Scripts that build scenes
____________

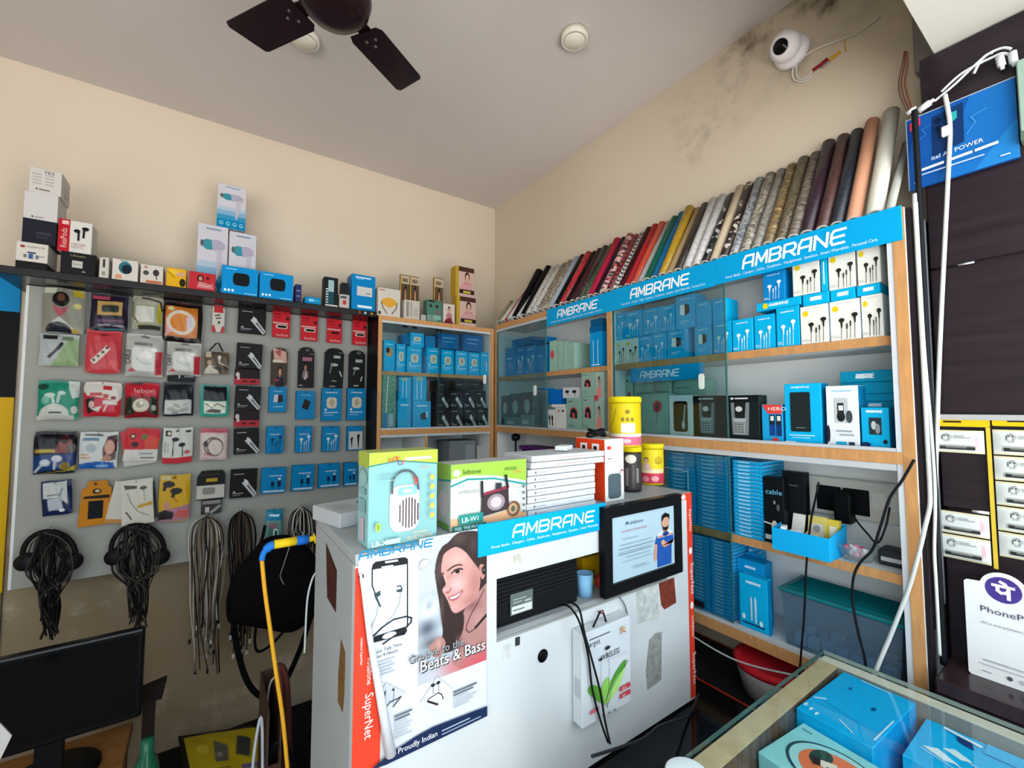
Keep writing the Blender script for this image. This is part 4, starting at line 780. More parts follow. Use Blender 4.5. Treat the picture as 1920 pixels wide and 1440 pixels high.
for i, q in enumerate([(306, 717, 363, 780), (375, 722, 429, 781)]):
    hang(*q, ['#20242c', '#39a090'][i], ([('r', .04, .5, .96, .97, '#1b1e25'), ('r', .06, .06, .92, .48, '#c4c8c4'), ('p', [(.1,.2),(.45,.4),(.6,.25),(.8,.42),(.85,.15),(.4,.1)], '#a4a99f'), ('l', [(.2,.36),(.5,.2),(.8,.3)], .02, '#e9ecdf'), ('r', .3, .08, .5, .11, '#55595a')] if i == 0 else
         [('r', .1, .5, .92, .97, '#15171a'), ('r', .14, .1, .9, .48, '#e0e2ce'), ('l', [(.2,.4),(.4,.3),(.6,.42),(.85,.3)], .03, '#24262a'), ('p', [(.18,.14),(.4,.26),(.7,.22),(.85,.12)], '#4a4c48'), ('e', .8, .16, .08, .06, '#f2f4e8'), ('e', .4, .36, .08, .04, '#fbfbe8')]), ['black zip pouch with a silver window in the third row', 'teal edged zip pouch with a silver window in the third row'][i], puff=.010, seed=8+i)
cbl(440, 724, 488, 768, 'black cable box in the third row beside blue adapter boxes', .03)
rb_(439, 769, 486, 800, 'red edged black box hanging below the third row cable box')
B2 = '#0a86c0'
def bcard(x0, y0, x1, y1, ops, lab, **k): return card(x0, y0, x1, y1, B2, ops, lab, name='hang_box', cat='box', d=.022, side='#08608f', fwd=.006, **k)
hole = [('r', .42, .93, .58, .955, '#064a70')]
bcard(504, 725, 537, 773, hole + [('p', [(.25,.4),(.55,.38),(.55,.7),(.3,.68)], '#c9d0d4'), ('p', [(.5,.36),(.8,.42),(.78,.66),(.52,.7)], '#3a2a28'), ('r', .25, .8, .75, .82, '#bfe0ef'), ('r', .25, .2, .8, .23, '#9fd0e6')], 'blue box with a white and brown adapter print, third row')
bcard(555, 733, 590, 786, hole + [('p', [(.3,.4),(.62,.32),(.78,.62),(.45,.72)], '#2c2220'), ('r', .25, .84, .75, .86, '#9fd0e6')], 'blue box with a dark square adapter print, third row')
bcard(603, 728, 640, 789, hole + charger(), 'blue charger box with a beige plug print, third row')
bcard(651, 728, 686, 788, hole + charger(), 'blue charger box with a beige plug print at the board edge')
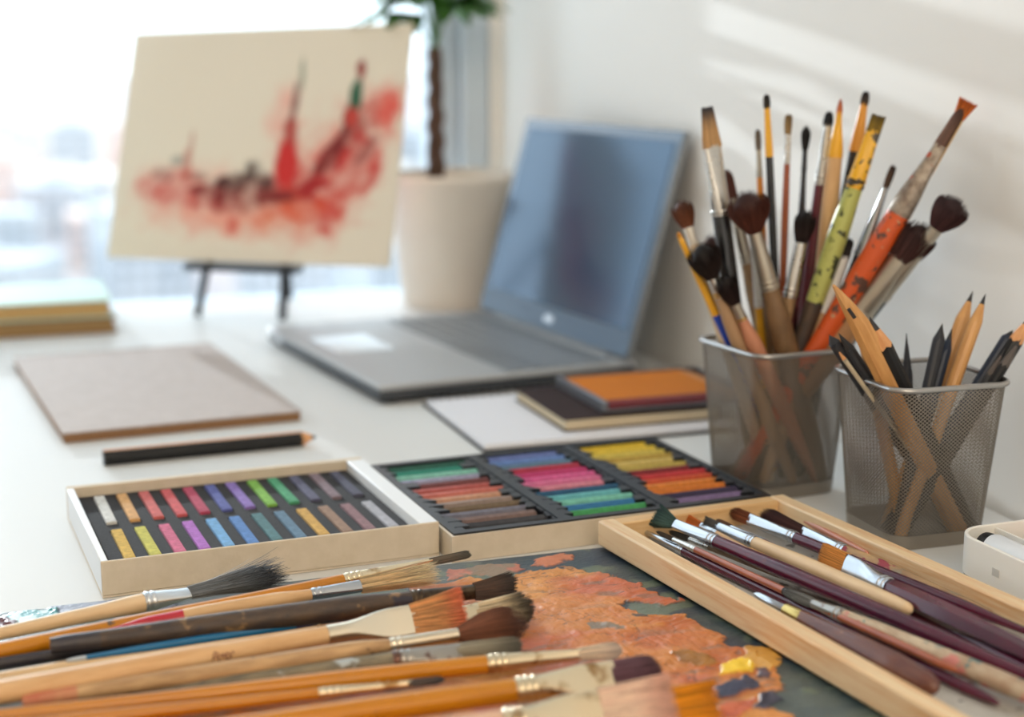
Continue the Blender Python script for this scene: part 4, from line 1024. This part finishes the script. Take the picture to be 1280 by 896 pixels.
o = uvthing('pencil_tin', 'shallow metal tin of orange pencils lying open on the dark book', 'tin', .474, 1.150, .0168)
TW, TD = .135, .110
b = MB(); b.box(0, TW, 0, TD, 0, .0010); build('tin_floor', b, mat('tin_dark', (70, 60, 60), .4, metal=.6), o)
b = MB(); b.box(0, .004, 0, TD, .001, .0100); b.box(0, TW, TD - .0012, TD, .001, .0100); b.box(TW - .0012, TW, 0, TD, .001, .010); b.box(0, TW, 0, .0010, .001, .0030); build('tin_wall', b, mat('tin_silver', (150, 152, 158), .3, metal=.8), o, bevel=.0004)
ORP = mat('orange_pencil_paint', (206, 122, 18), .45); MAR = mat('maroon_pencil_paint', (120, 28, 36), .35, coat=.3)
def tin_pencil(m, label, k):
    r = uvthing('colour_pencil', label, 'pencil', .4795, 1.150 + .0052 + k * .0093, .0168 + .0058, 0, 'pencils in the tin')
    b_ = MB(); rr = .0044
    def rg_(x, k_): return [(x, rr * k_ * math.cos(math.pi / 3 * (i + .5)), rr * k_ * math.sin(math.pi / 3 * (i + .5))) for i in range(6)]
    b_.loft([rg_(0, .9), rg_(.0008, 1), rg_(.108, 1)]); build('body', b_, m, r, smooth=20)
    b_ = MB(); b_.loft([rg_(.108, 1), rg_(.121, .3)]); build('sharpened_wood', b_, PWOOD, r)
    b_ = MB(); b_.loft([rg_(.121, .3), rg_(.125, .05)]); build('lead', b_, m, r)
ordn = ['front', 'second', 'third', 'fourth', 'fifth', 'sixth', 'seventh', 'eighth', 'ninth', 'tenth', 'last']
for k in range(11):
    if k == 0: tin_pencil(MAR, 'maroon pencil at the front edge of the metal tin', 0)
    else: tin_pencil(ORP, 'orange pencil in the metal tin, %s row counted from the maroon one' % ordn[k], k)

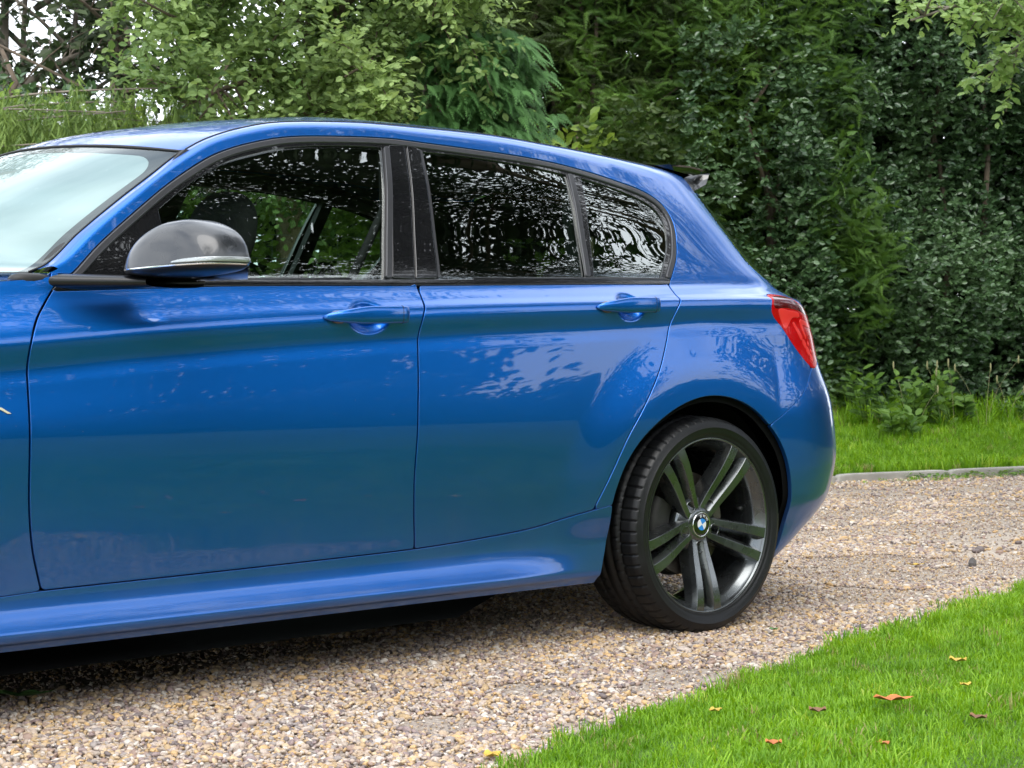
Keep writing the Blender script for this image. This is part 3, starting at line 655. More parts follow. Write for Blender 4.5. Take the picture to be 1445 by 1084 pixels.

____________

◆ TO DO ◆
Repeat the entries exactly and keep the pictures out of the copy.

◆ REPLY ◆
Keep writing the Blender script for this image. This is part 4, starting at line 780. More parts follow. Use Blender 4.5. Treat the picture as 1920 pixels wide and 1440 pixels high.
for i, q in enumerate([(306, 717, 363, 780), (375, 722, 429, 781)]):
    hang(*q, ['#20242c', '#39a090'][i], ([('r', .04, .5, .96, .97, '#1b1e25'), ('r', .06, .06, .92, .48, '#c4c8c4'), ('p', [(.1,.2),(.45,.4),(.6,.25),(.8,.42),(.85,.15),(.4,.1)], '#a4a99f'), ('l', [(.2,.36),(.5,.2),(.8,.3)], .02, '#e9ecdf'), ('r', .3, .08, .5, .11, '#55595a')] if i == 0 else
         [('r', .1, .5, .92, .97, '#15171a'), ('r', .14, .1, .9, .48, '#e0e2ce'), ('l', [(.2,.4),(.4,.3),(.6,.42),(.85,.3)], .03, '#24262a'), ('p', [(.18,.14),(.4,.26),(.7,.22),(.85,.12)], '#4a4c48'), ('e', .8, .16, .08, .06, '#f2f4e8'), ('e', .4, .36, .08, .04, '#fbfbe8')]), ['black zip pouch with a silver window in the third row', 'teal edged zip pouch with a silver window in the third row'][i], puff=.010, seed=8+i)
cbl(440, 724, 488, 768, 'black cable box in the third row beside blue adapter boxes', .03)
rb_(439, 769, 486, 800, 'red edged black box hanging below the third row cable box')
B2 = '#0a86c0'
def bcard(x0, y0, x1, y1, ops, lab, **k): return card(x0, y0, x1, y1, B2, ops, lab, name='hang_box', cat='box', d=.022, side='#08608f', fwd=.006, **k)
hole = [('r', .42, .93, .58, .955, '#064a70')]
bcard(504, 725, 537, 773, hole + [('p', [(.25,.4),(.55,.38),(.55,.7),(.3,.68)], '#c9d0d4'), ('p', [(.5,.36),(.8,.42),(.78,.66),(.52,.7)], '#3a2a28'), ('r', .25, .8, .75, .82, '#bfe0ef'), ('r', .25, .2, .8, .23, '#9fd0e6')], 'blue box with a white and brown adapter print, third row')
bcard(555, 733, 590, 786, hole + [('p', [(.3,.4),(.62,.32),(.78,.62),(.45,.72)], '#2c2220'), ('r', .25, .84, .75, .86, '#9fd0e6')], 'blue box with a dark square adapter print, third row')
bcard(603, 728, 640, 789, hole + charger(), 'blue charger box with a beige plug print, third row')
bcard(651, 728, 686, 788, hole + charger(), 'blue charger box with a beige plug print at the board edge')
Continue the Blender Python script for this scene: part 4, from line 1024. This part finishes the script. Take the picture to be 1280 by 896 pixels.
o = uvthing('pencil_tin', 'shallow metal tin of orange pencils lying open on the dark book', 'tin', .474, 1.150, .0168)
TW, TD = .135, .110
b = MB(); b.box(0, TW, 0, TD, 0, .0010); build('tin_floor', b, mat('tin_dark', (70, 60, 60), .4, metal=.6), o)
b = MB(); b.box(0, .004, 0, TD, .001, .0100); b.box(0, TW, TD - .0012, TD, .001, .0100); b.box(TW - .0012, TW, 0, TD, .001, .010); b.box(0, TW, 0, .0010, .001, .0030); build('tin_wall', b, mat('tin_silver', (150, 152, 158), .3, metal=.8), o, bevel=.0004)
ORP = mat('orange_pencil_paint', (206, 122, 18), .45); MAR = mat('maroon_pencil_paint', (120, 28, 36), .35, coat=.3)
def tin_pencil(m, label, k):
    r = uvthing('colour_pencil', label, 'pencil', .4795, 1.150 + .0052 + k * .0093, .0168 + .0058, 0, 'pencils in the tin')
    b_ = MB(); rr = .0044
    def rg_(x, k_): return [(x, rr * k_ * math.cos(math.pi / 3 * (i + .5)), rr * k_ * math.sin(math.pi / 3 * (i + .5))) for i in range(6)]
    b_.loft([rg_(0, .9), rg_(.0008, 1), rg_(.108, 1)]); build('body', b_, m, r, smooth=20)
    b_ = MB(); b_.loft([rg_(.108, 1), rg_(.121, .3)]); build('sharpened_wood', b_, PWOOD, r)
    b_ = MB(); b_.loft([rg_(.121, .3), rg_(.125, .05)]); build('lead', b_, m, r)
ordn = ['front', 'second', 'third', 'fourth', 'fifth', 'sixth', 'seventh', 'eighth', 'ninth', 'tenth', 'last']
for k in range(11):
    if k == 0: tin_pencil(MAR, 'maroon pencil at the front edge of the metal tin', 0)
    else: tin_pencil(ORP, 'orange pencil in the metal tin, %s row counted from the maroon one' % ordn[k], k)

Keep writing the Blender script for this image. This is part 3, starting at line 655. More parts follow. Write for Blender 4.5. Take the picture to be 1445 by 1084 pixels.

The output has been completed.